Scientists glean planet formation secrets by studying a young and chaotic star system

Shane McGlaun - Jun 18, 2021, 6:49am CDT
Scientists glean planet formation secrets by studying a young and chaotic star system

Scientists have used the Atacama Large Millimeter/submillimeter Array (ALMA) to study a very young star system called Elias 2-27. The team has shed light on some mysteries of planet formation by confirming that gravitational instabilities play a key role in planet formation. For the first time, researchers directly measured the mass of a protoplanetary disk using gas velocity data.

Protoplanetary disks are made of gas and dust that surround new stars. Those disks are the birthplaces of planets, but the exact process of planet formation was unknown. Scientists on the project had a goal of unlocking secrets of planet formation around young stars.

During their observations, Elias 2-27 exhibited evidence of gravitational instabilities that occur when planet-forming disks have a large fraction of the entire stellar mass of the system. This study marks the first time scientists have shown kinematic and multi-wavelength proof of a gravitationally unstable system.

Elias 2-27 has been observed since discovering in 2016 that it had a different disk structure compared to other previously studied systems. Its proto-planetary disk had a pair of large-scale spiral arms, something never before observed in protoplanetary disks. Along with the gravitational instabilities, researchers also found perturbations in the star system above and beyond theoretical expectations. They believe that could be new material from the surrounding molecular cloud falling onto the disk, making the entire system even more chaotic.

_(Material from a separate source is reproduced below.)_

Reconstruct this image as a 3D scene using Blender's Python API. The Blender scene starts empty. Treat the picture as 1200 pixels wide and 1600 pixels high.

Elias 2-27 is extremely asymmetric in its gas structure, which was completely unexpected. Researchers say the system is the first time they’ve observed a vertical asymmetry in a protoplanetary disk. The large-scale perturbations linked to the spiral structure in the protoplanetary disk could have significant implications for planet formation theory. One researcher called it the “smoking gun” of gravitational instability, potentially accelerating some of the earliest stages of planet formation. Researchers are clear that their work isn’t yet done, and it’s made more difficult because it takes millions of years for planets to form.